A spectacled owl- good name.

I cannot remember the breed but the face and look is just wonderfull.

There is also a great model ship collection of which this is but a small sample.

Day64 Beale Park River Thames

Monday, 14 June 2010

Our mooring tonight looking out of the side hatch - today we did 10 locks and 15 miles.

We left Theale at 09.00 and cruised down to Reading and then stopped at the Tesco right next to the River Thames-its a mere 100yds into the store. The best part of it and to the amazement of the other grp cruisers on the Tesco moorings is that we moored against the side of Mike and Dini's ( friends from Bexhill Sailing Club)lovely grp cruiser Lisendell- I think thats the correct name but apologies if I am wrong. Something thats not done at all!!!! A very pleasant few hours was spent going over each others boats and the telling of various boaty stories.

We left them about 3pm and cruised up river and saw some lovely wildlife- a kingfisher, little grebes, heron, moorhens with chicks and loads of canada geese with all their goslings in creches!

There are also some big cats on this part of the river.

This bowls club is on Fry's Island and can only be reached by the blue ferry- great place.

Anne abandoned ship to enjoy Mike and Dini's grp cruiser- next stop the Med would be nice.

Coming down the last section of the K&A after Blakes Lock we saw this moorhen's nest built on old rubbish - thats recycling in the extreme.

I had time this trip to take a picture going through the Oracle in Reading which shows how narrow it is. Its one way traffic only controlled by traffic lights.

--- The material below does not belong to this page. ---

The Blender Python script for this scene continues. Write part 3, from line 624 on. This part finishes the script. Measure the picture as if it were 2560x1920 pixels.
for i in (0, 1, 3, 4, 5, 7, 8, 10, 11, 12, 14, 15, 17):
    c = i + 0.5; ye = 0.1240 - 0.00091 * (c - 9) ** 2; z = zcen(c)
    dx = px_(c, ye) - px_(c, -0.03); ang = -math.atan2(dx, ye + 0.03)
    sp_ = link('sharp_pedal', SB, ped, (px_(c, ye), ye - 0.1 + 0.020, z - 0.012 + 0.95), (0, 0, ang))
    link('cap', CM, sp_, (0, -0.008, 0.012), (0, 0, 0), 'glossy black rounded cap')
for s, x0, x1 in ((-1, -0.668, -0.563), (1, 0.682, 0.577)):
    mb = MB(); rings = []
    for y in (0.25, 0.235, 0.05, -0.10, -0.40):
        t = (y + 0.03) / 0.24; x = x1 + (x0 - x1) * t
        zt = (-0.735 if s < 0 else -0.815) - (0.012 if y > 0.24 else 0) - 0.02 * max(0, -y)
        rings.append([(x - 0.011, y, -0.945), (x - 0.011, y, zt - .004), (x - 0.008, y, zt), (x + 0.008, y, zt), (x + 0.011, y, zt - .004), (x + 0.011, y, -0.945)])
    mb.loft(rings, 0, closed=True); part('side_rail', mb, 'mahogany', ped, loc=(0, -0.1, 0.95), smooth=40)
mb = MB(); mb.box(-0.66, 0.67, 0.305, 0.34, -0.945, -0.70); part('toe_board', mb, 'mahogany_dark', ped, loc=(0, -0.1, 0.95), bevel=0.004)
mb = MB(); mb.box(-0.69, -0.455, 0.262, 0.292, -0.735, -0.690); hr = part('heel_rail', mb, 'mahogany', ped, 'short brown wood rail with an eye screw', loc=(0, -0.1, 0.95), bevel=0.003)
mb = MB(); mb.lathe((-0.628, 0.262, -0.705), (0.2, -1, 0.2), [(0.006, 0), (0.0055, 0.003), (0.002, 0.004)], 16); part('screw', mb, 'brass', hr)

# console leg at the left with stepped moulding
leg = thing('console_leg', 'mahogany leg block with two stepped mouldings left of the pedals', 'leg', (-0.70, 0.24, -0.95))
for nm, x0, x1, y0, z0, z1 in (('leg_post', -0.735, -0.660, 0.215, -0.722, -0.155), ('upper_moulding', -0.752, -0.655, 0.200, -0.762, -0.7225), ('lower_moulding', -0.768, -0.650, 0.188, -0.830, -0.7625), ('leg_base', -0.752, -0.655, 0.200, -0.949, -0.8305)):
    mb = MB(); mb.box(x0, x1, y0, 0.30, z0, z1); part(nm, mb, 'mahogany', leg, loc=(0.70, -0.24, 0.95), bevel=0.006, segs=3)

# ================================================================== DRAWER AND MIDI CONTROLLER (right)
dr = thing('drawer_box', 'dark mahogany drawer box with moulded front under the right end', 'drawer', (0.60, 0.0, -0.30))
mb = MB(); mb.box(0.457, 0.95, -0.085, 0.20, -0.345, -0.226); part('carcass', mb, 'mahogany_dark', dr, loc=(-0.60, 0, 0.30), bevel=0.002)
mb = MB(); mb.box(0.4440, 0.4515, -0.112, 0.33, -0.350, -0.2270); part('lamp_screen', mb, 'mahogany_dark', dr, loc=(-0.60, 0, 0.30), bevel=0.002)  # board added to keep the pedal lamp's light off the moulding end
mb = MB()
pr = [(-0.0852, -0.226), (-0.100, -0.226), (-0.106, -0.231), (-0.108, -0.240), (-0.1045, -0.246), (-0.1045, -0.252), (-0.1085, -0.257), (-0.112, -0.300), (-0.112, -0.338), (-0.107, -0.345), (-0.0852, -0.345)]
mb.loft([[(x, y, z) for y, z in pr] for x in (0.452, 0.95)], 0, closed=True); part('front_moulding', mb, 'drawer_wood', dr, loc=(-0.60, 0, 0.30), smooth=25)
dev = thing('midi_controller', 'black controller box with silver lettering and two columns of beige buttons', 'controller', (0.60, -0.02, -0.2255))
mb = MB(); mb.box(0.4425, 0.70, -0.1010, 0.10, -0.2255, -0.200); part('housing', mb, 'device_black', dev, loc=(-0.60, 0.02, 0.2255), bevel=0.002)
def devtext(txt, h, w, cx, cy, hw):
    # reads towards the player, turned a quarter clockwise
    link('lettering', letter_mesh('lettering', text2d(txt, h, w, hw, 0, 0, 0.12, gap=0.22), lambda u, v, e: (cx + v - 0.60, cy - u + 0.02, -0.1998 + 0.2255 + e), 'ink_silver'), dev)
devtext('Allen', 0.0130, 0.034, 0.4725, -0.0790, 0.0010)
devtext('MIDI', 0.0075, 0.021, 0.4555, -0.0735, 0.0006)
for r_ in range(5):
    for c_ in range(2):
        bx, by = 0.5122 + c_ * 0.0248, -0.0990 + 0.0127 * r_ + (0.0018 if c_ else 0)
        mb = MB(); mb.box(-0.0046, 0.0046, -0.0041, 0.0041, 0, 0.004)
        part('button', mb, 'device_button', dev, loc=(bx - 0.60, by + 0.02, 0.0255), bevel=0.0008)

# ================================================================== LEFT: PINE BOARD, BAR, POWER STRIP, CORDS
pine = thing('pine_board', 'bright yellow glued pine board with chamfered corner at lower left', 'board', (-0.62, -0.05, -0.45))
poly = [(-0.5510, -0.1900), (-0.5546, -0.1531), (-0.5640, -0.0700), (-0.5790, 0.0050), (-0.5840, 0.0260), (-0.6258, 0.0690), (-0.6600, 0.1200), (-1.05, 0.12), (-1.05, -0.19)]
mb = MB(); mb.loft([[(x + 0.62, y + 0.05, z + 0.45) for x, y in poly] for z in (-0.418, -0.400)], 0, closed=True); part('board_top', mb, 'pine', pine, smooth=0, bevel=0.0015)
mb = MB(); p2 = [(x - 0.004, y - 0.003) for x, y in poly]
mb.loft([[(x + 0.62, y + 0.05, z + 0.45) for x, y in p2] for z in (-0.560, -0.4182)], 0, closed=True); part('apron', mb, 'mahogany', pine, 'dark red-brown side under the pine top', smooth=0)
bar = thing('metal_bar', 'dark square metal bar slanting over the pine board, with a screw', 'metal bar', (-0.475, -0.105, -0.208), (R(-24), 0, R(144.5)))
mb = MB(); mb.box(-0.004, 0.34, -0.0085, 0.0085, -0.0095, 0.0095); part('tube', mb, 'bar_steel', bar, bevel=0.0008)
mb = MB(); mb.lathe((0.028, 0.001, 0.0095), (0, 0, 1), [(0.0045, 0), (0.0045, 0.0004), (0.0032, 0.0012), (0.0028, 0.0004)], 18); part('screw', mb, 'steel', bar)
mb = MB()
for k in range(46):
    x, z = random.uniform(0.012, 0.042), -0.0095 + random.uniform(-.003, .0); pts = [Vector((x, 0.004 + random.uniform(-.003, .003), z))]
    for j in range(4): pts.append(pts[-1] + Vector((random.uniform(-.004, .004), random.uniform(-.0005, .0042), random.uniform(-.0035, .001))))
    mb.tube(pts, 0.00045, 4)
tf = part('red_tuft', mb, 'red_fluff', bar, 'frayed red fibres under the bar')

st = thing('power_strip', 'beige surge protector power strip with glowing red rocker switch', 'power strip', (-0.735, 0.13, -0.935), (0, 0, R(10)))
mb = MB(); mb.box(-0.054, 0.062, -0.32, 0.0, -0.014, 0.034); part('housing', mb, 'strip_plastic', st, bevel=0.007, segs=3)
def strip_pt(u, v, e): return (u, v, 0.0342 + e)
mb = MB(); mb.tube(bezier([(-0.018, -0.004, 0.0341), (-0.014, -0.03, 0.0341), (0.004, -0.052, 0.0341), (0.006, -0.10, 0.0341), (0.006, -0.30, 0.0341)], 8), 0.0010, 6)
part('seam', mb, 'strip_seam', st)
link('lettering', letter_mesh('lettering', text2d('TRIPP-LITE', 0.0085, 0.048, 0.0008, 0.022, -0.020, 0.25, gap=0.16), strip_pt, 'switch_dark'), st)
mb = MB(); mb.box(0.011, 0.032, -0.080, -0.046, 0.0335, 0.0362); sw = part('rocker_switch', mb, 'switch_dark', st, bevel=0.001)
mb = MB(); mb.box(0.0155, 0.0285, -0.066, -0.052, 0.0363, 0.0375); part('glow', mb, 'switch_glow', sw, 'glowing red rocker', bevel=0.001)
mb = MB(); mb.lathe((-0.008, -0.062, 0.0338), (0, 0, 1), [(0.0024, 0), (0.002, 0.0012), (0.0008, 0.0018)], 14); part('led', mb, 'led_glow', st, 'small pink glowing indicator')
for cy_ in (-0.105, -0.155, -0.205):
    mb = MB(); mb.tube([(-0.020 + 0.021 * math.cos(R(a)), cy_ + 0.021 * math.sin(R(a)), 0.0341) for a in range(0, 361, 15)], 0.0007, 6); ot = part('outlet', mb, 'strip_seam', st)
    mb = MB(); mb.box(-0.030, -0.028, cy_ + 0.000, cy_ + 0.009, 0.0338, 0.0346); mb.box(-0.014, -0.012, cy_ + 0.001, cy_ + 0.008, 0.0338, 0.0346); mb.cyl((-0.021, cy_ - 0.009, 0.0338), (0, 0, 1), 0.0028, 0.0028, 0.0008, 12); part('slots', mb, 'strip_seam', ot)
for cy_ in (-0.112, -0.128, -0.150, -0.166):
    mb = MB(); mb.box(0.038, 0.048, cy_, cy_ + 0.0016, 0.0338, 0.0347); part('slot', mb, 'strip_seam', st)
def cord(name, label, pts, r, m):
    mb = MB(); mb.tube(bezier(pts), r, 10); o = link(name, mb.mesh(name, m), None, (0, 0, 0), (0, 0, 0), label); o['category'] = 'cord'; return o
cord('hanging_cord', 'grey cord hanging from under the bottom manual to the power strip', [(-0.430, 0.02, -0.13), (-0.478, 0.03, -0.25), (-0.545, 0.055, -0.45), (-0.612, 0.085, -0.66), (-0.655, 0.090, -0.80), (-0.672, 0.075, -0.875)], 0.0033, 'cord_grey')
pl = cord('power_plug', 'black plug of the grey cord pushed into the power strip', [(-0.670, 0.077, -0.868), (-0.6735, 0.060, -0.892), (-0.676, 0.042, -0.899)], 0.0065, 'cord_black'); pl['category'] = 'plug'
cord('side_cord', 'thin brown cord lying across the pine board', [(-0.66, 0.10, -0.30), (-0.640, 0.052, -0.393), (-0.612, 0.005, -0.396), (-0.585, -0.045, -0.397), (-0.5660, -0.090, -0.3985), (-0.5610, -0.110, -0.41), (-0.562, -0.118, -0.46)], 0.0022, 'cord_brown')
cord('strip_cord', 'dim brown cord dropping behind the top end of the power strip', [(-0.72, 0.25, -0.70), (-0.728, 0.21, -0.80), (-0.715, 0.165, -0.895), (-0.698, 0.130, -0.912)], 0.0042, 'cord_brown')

As we left Aldermarston the other day we went through Padworth lock on the K&A which used to have very large barges coming up from Reading - note the size of the bollards.

Day62 Still at Frouds Bridge Marina

Saturday, 12 June 2010

We have spent 5 days in Frouds Bridge Marina which is a really nice and friendly place. We had the engine serviced by Richard Poole Marine Services who did an excellent job. We have also both been back to Fleet for a meeting in connection with Anne's father. The level of care has had to be increased which hopefully will help them through this difficult time with him.

We will leave the marina tomorrow and head for the Thames at Reading. The plan is still to go the short way back to Wigram's via Oxford and the Oxford canal. We will save the lower Grand Union for another day.

We continue to meet boaters that make it part way along the K&A and then decide its not for them and turn round. It is not the easiest of canals - the locks can be difficult, the paddles are hard or are difficult to use unless you lean over the canal- which is not good for the back, the beams are at different heights which makes getting on and off them very awkward and the mooring can be difficult and problematic. There are only about two places that have any armco at all, which is a favourite for narrow boaters from the main system. But and its a big BUT its worth persevering as it does get better from Hungerford onwards. The scenery near Honeystreet,Crofton,Claverton and the Avon Valley going into Bath is just wonderfull.

There are also a lot of wide beams of various types but this is one that actualy looks nice with it.

Just before we came into the Marina we moored near Woolhampton lock and I walked into the village.This is a water fountain erected in 1897 for Queen Victoria Diamond Jubilee. Its a listed monument that is due to be restored soon.

Day58 Frouds Bridge Marina

Tuesday, 8 June 2010

We are now in Frouds Bridge Marina which is watched over by this wise old owl carved on an old tree trunk.

Cumulative totals to date are now 283 miles, 225 locks, 42 swing/lift bridges, 15 cappuccinos and 4 events.
(its doing that underlining thing again- but now stopped)

Today we had a really busy day as we did 1 swing bridge, 1 lock, 1mile in 1 hour - time to rest for the rest of the day.
We are in the marina for a few days primarily to get an engine service tomorrow but to also charge the various batteries fully and have a shower where I can stand under it for 10 minutes without worrying about the water.

This was our mooring the other night at Froxfield which is only 500 yards away from the A4.

The scenery on this canal is lovely- this is Dunmill Lock near Hungerford.

This moorhen spent 10 minutes in front of the side hatch cleaning itself and then drying his wings.